┏━━
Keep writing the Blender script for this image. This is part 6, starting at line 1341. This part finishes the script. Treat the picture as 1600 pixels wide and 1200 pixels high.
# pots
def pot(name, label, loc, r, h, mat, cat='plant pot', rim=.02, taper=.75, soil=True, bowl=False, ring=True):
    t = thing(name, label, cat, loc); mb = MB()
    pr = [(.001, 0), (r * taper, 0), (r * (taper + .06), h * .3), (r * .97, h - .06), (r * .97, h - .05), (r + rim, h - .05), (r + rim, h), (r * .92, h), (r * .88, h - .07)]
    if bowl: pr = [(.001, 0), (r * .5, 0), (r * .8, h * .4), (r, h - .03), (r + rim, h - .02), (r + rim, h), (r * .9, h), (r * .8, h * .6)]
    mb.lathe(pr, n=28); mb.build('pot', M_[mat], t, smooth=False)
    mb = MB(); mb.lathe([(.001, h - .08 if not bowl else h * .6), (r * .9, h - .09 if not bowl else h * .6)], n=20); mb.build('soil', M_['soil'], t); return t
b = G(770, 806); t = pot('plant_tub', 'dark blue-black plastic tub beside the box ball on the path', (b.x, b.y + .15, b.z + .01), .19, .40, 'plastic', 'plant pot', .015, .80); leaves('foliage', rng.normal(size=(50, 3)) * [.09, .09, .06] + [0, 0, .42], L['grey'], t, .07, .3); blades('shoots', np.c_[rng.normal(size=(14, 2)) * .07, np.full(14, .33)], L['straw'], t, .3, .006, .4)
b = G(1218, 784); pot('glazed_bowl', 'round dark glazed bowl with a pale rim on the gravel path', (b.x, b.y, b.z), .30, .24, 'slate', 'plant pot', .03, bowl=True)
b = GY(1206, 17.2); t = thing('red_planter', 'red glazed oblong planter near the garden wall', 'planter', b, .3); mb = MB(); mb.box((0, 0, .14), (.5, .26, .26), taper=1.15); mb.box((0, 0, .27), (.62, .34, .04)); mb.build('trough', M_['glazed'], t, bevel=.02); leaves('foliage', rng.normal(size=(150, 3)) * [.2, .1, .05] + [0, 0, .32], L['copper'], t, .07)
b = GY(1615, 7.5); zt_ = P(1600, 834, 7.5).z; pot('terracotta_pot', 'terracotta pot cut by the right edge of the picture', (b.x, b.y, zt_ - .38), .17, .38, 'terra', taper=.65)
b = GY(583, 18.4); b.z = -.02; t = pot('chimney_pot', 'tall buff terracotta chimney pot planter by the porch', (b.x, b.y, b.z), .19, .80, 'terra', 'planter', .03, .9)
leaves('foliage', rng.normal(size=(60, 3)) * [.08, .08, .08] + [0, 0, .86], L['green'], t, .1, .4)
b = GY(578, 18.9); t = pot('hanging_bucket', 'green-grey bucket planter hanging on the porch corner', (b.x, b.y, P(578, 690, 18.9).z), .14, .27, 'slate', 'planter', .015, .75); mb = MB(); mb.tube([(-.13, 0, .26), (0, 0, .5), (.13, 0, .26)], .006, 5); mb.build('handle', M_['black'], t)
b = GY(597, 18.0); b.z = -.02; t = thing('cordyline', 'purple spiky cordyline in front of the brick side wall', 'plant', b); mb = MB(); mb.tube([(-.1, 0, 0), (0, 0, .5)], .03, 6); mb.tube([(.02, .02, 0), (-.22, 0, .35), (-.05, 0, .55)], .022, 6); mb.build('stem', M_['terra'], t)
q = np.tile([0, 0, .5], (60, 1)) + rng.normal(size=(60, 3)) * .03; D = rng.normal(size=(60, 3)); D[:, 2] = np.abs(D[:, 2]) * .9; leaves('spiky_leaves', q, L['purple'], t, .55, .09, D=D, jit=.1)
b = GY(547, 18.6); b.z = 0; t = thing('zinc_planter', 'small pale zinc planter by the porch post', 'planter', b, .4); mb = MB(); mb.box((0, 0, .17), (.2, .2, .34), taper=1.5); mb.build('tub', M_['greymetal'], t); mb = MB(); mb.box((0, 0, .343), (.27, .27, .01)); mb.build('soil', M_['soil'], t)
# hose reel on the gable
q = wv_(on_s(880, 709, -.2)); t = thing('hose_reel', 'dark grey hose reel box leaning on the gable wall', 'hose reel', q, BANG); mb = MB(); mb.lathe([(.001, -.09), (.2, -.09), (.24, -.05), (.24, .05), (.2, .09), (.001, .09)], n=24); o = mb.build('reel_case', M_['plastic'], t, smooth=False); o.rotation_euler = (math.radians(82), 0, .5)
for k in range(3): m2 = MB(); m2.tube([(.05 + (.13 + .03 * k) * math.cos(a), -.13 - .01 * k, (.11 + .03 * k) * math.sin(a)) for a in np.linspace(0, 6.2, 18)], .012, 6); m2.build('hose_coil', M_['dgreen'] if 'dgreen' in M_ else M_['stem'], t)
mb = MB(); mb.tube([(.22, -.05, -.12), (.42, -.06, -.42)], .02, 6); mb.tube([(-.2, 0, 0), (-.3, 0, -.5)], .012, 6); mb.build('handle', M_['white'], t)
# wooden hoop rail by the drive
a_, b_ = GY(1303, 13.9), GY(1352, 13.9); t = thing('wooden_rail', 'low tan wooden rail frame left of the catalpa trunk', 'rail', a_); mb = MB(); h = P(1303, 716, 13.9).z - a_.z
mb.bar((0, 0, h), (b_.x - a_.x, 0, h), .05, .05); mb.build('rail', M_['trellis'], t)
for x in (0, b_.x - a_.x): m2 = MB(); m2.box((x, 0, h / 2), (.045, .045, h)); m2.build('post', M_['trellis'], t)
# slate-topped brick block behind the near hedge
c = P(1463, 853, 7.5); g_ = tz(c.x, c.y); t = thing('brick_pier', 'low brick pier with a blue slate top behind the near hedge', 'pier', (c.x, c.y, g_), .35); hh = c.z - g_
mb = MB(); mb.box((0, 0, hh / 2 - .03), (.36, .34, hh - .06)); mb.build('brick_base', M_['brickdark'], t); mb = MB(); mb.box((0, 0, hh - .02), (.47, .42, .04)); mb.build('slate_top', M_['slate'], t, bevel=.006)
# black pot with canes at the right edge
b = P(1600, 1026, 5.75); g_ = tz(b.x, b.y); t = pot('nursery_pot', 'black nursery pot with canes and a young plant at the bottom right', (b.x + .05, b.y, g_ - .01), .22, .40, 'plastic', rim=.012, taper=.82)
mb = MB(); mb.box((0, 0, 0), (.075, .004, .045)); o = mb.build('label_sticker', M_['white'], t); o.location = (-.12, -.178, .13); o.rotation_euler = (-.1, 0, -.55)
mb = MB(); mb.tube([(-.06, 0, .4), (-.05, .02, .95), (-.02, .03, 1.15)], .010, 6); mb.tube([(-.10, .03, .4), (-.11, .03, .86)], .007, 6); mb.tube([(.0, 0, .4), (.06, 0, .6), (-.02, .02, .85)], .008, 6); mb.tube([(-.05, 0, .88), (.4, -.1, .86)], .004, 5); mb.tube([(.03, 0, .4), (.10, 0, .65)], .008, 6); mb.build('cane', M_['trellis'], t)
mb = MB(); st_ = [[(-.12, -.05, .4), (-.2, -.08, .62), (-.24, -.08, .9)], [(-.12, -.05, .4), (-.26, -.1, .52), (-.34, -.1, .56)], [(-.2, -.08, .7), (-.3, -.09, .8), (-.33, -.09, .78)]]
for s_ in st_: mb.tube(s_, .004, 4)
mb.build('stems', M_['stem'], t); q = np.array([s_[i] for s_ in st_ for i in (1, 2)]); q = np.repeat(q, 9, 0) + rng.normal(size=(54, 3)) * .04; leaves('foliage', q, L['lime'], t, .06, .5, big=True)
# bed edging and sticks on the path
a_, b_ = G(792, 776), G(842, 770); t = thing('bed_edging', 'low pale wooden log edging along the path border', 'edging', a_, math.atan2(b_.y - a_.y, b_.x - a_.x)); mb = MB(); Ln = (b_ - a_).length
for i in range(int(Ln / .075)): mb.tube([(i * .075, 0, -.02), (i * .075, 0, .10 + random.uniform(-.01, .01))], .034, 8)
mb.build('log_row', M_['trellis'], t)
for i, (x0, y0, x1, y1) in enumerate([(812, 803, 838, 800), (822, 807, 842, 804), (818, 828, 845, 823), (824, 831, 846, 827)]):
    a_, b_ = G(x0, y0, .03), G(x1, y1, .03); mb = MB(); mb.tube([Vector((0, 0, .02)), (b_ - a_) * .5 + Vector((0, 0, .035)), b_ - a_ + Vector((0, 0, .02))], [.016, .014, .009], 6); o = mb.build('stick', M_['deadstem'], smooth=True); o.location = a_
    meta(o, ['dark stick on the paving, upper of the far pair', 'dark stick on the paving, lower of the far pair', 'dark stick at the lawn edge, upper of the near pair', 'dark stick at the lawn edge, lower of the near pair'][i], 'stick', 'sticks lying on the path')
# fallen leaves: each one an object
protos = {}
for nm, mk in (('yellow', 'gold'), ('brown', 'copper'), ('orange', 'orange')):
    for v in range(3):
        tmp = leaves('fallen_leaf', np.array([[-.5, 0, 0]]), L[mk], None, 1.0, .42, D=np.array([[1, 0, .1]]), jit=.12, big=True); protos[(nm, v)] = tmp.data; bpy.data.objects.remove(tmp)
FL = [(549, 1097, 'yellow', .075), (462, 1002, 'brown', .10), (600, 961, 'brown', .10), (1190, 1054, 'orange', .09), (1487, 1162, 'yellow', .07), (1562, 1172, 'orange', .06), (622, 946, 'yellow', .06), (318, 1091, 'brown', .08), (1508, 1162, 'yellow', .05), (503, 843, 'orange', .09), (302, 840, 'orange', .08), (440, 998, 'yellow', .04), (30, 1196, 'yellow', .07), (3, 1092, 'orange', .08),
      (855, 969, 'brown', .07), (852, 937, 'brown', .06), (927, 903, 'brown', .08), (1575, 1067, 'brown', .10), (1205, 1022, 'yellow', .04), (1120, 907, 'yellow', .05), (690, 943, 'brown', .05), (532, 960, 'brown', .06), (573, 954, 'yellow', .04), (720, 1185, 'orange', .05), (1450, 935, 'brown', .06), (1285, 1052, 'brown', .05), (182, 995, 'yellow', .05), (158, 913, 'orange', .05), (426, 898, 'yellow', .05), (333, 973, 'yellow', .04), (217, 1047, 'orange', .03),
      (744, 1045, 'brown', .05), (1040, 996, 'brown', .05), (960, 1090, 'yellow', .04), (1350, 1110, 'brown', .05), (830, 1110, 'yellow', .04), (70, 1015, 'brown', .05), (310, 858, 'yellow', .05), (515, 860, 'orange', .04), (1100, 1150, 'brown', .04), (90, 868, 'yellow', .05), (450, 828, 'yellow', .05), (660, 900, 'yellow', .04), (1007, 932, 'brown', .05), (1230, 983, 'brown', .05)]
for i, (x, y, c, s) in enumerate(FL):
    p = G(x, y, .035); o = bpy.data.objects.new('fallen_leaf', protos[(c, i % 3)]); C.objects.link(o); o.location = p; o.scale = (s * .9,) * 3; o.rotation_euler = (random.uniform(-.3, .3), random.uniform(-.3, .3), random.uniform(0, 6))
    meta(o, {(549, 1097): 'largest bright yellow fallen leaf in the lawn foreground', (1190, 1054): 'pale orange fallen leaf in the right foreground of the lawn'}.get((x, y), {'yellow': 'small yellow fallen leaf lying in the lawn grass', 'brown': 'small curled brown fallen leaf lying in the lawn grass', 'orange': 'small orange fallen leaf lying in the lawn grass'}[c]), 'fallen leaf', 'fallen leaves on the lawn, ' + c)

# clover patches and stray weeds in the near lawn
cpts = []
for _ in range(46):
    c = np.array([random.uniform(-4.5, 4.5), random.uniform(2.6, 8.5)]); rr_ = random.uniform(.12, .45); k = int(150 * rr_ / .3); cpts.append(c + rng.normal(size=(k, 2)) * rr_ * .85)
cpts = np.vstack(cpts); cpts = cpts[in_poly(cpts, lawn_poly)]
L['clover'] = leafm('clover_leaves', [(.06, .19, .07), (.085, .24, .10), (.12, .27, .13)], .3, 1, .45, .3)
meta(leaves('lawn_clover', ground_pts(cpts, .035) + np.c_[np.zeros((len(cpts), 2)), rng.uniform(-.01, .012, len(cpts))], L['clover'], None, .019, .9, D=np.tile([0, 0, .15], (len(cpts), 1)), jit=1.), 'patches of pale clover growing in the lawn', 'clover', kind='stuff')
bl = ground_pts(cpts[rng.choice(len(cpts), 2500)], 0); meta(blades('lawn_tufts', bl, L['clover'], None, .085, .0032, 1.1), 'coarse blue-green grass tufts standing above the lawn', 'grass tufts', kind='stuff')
┗━━
Work required
Copy out every line of the material above that mentions the word "picture".

Expected output
Keep writing the Blender script for this image. This is part 6, starting at line 1341. This part finishes the script. Treat the picture as 1600 pixels wide and 1200 pixels high.
b = GY(1615, 7.5); zt_ = P(1600, 834, 7.5).z; pot('terracotta_pot', 'terracotta pot cut by the right edge of the picture', (b.x, b.y, zt_ - .38), .17, .38, 'terra', taper=.65)